PROBLEM DESCRIPTION: Pull out every line below that contains the word "this".
======
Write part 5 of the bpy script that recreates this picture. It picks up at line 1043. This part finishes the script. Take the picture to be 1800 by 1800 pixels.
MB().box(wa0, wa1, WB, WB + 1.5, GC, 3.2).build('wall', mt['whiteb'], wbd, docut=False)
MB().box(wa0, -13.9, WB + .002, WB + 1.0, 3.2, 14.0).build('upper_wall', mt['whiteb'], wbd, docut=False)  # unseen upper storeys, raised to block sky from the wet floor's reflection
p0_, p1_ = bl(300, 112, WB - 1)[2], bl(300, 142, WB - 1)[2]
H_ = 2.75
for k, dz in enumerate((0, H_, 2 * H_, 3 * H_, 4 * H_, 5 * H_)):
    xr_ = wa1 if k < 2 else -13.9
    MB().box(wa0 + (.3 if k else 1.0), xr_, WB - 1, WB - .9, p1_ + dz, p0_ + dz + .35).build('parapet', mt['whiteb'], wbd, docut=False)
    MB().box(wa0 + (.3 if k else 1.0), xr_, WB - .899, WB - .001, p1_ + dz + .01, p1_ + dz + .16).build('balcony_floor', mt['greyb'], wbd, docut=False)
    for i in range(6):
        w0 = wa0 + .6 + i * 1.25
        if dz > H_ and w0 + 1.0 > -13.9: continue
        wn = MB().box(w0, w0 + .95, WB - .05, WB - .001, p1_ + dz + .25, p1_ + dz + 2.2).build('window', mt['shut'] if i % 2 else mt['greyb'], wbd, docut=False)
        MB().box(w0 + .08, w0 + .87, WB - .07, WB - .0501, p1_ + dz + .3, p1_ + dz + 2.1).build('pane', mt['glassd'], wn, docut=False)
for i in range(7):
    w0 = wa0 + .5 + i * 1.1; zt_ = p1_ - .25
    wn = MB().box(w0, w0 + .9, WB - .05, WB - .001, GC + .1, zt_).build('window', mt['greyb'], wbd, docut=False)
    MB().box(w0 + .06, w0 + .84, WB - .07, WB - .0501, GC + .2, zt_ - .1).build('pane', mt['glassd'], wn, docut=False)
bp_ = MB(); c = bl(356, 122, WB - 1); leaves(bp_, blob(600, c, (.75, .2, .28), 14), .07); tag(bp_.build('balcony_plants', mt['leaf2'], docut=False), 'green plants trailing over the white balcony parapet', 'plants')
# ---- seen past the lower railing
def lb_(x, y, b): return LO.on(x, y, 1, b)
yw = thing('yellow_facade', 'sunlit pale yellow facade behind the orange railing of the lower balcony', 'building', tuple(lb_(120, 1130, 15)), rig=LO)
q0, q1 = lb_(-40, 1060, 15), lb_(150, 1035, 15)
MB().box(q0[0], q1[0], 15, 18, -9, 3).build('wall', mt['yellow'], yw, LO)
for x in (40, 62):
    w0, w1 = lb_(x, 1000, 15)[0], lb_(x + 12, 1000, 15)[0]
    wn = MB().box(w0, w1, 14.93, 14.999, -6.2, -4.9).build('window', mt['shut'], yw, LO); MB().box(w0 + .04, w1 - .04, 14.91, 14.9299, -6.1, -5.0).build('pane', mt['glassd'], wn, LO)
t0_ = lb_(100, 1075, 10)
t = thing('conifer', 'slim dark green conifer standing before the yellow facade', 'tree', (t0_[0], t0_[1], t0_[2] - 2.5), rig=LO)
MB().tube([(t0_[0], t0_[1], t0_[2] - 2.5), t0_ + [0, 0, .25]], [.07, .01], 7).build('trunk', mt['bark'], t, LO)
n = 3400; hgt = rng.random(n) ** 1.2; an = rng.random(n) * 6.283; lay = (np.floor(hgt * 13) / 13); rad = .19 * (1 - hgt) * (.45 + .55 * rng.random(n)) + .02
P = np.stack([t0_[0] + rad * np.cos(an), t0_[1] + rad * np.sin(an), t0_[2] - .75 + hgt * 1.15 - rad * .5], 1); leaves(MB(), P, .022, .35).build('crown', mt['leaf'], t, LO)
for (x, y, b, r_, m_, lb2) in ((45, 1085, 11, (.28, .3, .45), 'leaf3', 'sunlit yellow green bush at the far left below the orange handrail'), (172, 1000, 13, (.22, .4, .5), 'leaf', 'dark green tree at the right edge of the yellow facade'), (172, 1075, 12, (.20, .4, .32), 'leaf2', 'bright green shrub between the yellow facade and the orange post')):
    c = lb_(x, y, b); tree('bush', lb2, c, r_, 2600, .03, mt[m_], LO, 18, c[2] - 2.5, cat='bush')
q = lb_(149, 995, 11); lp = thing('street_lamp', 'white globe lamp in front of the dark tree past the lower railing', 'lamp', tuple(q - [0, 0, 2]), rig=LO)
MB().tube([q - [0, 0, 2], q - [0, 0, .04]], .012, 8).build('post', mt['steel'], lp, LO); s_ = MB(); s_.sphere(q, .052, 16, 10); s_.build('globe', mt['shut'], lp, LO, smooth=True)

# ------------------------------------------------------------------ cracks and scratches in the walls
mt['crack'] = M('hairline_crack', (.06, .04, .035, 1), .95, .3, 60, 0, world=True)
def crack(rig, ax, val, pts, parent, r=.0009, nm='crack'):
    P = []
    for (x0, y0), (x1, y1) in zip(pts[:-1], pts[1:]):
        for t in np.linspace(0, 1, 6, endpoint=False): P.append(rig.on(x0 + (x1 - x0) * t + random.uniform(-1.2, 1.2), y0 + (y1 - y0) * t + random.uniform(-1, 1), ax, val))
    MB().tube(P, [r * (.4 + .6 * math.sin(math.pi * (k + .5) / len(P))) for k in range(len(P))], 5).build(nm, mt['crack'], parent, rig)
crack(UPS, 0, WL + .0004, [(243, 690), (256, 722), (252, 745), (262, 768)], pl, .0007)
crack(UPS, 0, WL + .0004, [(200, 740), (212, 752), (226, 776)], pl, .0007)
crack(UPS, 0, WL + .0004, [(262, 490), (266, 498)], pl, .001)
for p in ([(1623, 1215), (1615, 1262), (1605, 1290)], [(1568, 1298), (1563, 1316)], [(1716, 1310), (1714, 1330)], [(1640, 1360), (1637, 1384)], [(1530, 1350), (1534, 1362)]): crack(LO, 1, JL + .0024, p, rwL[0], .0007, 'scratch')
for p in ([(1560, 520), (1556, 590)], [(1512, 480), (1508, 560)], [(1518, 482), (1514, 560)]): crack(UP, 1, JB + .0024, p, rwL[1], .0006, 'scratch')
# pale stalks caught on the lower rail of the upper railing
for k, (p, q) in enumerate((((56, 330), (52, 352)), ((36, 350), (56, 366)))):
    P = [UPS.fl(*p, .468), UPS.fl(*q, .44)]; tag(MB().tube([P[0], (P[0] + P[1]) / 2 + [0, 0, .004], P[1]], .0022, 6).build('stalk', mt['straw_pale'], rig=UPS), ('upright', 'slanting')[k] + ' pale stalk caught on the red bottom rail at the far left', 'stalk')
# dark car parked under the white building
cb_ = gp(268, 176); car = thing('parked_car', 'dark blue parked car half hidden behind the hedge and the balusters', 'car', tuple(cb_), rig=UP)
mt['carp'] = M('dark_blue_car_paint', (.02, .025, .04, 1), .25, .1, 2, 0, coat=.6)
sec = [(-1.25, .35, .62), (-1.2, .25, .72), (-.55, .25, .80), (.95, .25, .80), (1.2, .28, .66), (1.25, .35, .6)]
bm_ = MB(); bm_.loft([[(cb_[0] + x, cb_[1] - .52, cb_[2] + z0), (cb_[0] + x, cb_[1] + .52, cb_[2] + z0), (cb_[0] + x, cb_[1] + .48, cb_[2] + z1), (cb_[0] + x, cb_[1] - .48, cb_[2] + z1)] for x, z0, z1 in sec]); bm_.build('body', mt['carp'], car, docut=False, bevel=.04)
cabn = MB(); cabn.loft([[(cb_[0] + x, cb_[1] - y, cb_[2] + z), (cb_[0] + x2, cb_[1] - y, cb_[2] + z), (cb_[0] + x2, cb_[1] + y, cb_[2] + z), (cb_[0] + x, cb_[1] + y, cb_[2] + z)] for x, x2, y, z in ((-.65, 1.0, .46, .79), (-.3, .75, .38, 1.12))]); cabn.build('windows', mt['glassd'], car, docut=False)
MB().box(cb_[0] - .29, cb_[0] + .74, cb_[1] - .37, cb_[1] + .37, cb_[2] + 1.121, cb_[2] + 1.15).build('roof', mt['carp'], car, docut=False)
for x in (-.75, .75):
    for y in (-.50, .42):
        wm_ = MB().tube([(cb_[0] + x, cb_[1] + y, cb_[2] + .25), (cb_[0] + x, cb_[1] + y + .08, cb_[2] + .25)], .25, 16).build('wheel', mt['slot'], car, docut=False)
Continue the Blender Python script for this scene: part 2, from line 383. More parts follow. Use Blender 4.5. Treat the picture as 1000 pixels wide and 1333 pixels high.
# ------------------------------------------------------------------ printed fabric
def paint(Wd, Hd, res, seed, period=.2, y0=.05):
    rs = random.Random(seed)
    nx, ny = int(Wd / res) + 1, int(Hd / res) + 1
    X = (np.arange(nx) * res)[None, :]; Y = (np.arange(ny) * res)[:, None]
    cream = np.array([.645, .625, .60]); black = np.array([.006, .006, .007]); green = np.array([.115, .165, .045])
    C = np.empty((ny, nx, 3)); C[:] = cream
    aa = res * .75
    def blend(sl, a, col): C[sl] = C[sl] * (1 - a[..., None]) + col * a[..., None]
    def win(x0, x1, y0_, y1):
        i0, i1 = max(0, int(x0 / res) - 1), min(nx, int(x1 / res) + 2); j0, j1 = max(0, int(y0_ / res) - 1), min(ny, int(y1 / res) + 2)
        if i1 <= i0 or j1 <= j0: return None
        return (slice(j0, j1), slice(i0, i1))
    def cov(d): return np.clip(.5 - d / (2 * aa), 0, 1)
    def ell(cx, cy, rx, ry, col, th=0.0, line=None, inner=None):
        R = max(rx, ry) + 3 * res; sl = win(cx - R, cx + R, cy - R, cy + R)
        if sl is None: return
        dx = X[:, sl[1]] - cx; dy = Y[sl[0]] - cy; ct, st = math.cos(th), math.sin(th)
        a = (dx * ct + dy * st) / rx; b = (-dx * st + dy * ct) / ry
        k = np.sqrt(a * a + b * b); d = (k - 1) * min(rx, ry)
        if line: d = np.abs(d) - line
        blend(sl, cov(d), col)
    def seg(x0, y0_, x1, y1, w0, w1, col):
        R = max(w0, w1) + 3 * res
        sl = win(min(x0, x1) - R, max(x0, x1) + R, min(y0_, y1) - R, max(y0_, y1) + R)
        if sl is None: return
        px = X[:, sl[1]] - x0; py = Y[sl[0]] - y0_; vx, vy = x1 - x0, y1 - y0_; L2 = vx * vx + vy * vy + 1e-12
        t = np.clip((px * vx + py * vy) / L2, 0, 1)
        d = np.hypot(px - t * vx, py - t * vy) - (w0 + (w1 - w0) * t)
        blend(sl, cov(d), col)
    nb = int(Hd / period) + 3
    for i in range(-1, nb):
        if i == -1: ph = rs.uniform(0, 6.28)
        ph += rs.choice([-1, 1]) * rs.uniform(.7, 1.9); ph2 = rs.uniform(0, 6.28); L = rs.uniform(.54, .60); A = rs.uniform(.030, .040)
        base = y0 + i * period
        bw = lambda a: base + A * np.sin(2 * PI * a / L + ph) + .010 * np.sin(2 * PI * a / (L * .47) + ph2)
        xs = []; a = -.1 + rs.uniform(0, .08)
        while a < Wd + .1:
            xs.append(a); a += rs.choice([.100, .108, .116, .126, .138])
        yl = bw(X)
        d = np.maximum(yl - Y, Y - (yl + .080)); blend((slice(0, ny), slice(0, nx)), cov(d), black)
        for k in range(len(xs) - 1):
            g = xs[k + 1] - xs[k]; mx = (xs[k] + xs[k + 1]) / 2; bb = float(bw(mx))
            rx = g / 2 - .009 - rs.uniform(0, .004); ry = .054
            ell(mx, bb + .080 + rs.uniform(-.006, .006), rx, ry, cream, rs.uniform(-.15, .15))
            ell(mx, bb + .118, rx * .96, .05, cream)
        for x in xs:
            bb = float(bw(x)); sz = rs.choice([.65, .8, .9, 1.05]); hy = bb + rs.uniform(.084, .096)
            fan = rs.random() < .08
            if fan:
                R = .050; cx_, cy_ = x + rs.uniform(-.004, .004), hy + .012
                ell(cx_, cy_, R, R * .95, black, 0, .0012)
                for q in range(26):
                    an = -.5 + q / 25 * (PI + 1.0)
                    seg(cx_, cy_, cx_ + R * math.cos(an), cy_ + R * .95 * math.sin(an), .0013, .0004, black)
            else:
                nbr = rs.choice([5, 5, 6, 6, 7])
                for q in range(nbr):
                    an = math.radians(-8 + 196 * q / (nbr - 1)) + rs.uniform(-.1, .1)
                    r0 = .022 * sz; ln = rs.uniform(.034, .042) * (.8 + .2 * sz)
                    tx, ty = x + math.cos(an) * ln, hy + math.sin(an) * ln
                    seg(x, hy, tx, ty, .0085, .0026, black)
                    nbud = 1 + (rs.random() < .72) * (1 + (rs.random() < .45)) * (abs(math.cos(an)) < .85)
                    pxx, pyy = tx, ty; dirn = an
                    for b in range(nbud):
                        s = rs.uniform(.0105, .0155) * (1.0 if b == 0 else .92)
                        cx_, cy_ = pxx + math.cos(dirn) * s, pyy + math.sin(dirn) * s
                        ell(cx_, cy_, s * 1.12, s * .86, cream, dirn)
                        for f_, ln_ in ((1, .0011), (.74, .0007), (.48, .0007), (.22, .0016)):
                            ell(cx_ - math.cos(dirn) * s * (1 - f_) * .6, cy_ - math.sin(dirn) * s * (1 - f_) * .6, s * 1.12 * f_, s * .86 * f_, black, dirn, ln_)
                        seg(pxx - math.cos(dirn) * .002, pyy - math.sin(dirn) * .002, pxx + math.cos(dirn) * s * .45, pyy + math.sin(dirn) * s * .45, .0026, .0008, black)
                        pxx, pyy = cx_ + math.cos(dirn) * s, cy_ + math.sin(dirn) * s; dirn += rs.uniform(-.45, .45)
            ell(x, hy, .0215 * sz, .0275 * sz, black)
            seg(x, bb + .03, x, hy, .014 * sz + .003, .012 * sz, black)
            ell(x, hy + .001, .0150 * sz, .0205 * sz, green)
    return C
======
WRITTEN SOLUTION:
Write part 5 of the bpy script that recreates this picture. It picks up at line 1043. This part finishes the script. Take the picture to be 1800 by 1800 pixels.
Continue the Blender Python script for this scene: part 2, from line 383. More parts follow. Use Blender 4.5. Treat the picture as 1000 pixels wide and 1333 pixels high.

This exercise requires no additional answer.